╔══

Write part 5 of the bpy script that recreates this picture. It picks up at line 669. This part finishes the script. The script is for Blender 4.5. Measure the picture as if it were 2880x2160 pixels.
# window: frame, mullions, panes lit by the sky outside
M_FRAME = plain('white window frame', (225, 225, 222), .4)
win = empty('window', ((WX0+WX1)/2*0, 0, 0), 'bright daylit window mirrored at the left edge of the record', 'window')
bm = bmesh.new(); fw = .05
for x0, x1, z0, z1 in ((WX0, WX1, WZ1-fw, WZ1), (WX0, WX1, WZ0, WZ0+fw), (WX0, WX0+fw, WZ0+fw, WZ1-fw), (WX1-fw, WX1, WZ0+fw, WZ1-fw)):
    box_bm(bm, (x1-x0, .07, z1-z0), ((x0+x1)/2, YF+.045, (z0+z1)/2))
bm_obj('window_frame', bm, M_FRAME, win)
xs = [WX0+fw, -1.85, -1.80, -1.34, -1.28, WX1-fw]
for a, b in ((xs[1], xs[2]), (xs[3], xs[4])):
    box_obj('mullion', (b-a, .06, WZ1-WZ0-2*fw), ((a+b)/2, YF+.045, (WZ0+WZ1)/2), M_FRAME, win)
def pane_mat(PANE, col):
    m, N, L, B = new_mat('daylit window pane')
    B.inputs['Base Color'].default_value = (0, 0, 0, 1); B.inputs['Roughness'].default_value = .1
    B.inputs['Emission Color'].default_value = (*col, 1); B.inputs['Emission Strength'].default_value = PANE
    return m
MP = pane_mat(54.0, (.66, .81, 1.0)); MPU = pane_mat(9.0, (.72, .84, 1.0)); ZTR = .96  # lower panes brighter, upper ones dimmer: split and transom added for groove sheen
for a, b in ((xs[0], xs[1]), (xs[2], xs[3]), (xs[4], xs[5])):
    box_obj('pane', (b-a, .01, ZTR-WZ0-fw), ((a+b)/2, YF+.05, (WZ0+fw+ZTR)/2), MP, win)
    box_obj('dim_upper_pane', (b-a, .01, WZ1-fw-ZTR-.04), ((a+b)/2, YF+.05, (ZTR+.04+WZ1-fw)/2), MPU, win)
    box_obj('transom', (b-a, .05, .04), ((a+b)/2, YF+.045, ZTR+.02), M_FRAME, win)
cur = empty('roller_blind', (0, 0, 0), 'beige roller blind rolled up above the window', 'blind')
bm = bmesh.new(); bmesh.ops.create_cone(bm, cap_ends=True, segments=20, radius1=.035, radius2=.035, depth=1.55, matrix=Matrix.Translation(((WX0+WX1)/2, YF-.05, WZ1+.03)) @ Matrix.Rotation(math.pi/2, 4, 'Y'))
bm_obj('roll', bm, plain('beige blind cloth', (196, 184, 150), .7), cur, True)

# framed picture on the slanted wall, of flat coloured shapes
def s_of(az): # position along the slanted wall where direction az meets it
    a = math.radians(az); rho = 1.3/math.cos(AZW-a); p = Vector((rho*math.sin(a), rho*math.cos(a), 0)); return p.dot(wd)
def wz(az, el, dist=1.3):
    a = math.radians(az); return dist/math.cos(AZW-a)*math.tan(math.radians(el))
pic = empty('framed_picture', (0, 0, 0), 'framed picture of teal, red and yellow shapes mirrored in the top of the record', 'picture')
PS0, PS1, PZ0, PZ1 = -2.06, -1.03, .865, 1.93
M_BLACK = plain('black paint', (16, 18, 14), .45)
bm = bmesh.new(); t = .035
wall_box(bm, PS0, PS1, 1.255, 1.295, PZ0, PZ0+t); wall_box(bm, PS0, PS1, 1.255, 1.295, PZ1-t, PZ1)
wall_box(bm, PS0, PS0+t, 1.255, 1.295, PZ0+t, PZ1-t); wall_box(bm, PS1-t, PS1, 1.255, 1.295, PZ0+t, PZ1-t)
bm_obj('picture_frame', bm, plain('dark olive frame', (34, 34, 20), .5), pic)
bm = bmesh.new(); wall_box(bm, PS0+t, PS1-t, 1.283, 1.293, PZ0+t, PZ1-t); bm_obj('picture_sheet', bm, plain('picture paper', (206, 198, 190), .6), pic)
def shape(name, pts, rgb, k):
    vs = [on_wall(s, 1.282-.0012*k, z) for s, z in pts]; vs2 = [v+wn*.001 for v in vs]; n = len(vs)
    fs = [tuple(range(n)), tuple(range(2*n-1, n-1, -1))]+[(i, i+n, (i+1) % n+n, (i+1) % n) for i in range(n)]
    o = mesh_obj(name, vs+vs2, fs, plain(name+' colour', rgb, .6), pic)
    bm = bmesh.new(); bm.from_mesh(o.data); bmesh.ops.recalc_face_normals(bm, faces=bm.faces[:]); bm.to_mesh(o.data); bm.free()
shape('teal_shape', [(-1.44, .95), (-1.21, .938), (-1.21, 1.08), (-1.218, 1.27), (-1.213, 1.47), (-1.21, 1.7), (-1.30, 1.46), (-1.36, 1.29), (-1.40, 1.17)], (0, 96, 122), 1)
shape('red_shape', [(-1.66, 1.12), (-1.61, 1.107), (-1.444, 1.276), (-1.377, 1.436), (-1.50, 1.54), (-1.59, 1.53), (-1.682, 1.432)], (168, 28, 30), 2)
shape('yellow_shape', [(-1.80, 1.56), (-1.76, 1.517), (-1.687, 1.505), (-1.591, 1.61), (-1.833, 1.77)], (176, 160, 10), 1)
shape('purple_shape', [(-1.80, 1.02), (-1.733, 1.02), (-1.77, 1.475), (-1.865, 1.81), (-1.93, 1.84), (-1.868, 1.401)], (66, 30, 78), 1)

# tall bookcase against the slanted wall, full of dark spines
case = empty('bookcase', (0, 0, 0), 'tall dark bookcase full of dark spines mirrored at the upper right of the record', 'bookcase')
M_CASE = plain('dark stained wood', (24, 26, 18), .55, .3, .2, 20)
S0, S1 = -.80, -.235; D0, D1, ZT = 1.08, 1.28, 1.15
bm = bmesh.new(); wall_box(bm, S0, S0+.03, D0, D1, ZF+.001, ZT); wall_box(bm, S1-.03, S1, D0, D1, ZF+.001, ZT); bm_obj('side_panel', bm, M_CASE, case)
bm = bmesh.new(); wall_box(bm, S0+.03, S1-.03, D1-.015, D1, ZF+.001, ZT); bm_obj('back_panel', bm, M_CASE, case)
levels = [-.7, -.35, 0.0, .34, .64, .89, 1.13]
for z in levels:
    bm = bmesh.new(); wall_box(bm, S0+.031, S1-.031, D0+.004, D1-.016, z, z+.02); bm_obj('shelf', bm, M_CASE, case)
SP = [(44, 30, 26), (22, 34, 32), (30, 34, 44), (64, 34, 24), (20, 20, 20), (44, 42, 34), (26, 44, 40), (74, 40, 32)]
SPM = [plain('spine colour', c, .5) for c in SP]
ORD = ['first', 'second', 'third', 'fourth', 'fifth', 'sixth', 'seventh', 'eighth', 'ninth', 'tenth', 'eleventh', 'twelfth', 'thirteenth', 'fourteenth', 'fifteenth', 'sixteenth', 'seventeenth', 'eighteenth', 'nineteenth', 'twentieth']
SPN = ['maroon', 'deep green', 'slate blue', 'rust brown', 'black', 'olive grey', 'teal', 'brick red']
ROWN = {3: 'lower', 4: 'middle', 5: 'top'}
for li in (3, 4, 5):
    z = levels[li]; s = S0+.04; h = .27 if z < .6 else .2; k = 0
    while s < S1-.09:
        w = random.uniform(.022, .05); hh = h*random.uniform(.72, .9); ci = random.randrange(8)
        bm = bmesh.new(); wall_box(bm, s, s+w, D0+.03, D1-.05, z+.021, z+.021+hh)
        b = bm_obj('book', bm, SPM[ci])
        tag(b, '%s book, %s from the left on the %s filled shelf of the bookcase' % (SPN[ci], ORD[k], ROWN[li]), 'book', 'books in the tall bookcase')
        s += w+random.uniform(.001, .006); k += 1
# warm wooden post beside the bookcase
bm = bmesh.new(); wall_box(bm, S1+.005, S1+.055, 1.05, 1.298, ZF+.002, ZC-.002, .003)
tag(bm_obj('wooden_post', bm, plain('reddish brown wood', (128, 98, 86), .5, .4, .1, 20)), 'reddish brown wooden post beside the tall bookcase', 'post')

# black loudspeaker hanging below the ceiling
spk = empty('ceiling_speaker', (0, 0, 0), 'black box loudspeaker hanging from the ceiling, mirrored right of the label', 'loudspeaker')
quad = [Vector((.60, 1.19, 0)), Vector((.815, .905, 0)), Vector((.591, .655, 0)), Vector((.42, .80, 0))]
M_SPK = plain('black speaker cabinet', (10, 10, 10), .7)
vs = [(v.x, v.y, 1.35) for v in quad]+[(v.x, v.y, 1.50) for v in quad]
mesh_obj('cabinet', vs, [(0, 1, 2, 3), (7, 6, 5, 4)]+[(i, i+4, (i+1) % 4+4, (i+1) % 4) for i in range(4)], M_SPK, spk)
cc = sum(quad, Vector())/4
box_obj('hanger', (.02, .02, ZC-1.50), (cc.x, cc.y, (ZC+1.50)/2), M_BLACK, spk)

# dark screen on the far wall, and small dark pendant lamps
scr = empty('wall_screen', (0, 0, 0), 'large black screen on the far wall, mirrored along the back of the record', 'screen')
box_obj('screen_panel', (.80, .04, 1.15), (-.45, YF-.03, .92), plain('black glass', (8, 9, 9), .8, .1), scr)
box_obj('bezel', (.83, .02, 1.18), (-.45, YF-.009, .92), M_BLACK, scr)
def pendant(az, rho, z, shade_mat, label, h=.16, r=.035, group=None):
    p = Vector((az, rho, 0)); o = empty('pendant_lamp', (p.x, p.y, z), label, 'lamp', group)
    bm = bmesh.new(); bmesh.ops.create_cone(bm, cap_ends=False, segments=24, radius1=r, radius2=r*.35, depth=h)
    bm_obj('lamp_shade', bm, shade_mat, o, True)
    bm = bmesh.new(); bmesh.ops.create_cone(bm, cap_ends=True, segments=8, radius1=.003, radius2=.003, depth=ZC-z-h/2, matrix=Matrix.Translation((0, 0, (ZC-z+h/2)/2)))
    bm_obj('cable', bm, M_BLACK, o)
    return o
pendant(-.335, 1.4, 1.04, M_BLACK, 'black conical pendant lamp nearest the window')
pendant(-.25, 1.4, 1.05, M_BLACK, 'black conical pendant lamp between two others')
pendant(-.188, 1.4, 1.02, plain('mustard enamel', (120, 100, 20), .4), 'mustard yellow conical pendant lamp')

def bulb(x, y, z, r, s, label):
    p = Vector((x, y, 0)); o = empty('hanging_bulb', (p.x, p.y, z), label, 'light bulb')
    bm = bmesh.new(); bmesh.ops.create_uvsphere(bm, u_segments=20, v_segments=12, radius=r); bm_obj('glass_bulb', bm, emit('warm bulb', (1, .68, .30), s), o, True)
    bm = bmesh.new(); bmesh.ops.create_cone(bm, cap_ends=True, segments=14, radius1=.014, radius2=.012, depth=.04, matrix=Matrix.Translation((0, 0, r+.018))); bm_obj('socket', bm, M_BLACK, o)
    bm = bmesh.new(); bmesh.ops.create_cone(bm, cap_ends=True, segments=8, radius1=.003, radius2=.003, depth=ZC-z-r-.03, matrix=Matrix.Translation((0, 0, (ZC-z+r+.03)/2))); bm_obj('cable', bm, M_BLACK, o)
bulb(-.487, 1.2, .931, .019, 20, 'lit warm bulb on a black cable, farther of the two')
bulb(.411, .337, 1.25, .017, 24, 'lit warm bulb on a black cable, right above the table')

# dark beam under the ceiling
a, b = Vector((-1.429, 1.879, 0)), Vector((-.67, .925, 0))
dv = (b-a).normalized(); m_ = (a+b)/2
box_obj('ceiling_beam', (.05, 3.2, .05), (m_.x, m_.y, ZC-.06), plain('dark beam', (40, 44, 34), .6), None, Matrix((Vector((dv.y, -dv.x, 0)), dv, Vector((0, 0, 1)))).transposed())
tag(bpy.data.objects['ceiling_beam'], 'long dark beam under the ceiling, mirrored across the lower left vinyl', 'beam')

╚══

● YOUR GOAL
Print the material above verbatim, first line through the line containing "bm_obj('roll', bm, plain('beige", both included.

● WORKED ANSWER
Write part 5 of the bpy script that recreates this picture. It picks up at line 669. This part finishes the script. The script is for Blender 4.5. Measure the picture as if it were 2880x2160 pixels.
# window: frame, mullions, panes lit by the sky outside
M_FRAME = plain('white window frame', (225, 225, 222), .4)
win = empty('window', ((WX0+WX1)/2*0, 0, 0), 'bright daylit window mirrored at the left edge of the record', 'window')
bm = bmesh.new(); fw = .05
for x0, x1, z0, z1 in ((WX0, WX1, WZ1-fw, WZ1), (WX0, WX1, WZ0, WZ0+fw), (WX0, WX0+fw, WZ0+fw, WZ1-fw), (WX1-fw, WX1, WZ0+fw, WZ1-fw)):
    box_bm(bm, (x1-x0, .07, z1-z0), ((x0+x1)/2, YF+.045, (z0+z1)/2))
bm_obj('window_frame', bm, M_FRAME, win)
xs = [WX0+fw, -1.85, -1.80, -1.34, -1.28, WX1-fw]
for a, b in ((xs[1], xs[2]), (xs[3], xs[4])):
    box_obj('mullion', (b-a, .06, WZ1-WZ0-2*fw), ((a+b)/2, YF+.045, (WZ0+WZ1)/2), M_FRAME, win)
def pane_mat(PANE, col):
    m, N, L, B = new_mat('daylit window pane')
    B.inputs['Base Color'].default_value = (0, 0, 0, 1); B.inputs['Roughness'].default_value = .1
    B.inputs['Emission Color'].default_value = (*col, 1); B.inputs['Emission Strength'].default_value = PANE
    return m
MP = pane_mat(54.0, (.66, .81, 1.0)); MPU = pane_mat(9.0, (.72, .84, 1.0)); ZTR = .96  # lower panes brighter, upper ones dimmer: split and transom added for groove sheen
for a, b in ((xs[0], xs[1]), (xs[2], xs[3]), (xs[4], xs[5])):
    box_obj('pane', (b-a, .01, ZTR-WZ0-fw), ((a+b)/2, YF+.05, (WZ0+fw+ZTR)/2), MP, win)
    box_obj('dim_upper_pane', (b-a, .01, WZ1-fw-ZTR-.04), ((a+b)/2, YF+.05, (ZTR+.04+WZ1-fw)/2), MPU, win)
    box_obj('transom', (b-a, .05, .04), ((a+b)/2, YF+.045, ZTR+.02), M_FRAME, win)
cur = empty('roller_blind', (0, 0, 0), 'beige roller blind rolled up above the window', 'blind')
bm = bmesh.new(); bmesh.ops.create_cone(bm, cap_ends=True, segments=20, radius1=.035, radius2=.035, depth=1.55, matrix=Matrix.Translation(((WX0+WX1)/2, YF-.05, WZ1+.03)) @ Matrix.Rotation(math.pi/2, 4, 'Y'))
bm_obj('roll', bm, plain('beige blind cloth', (196, 184, 150), .7), cur, True)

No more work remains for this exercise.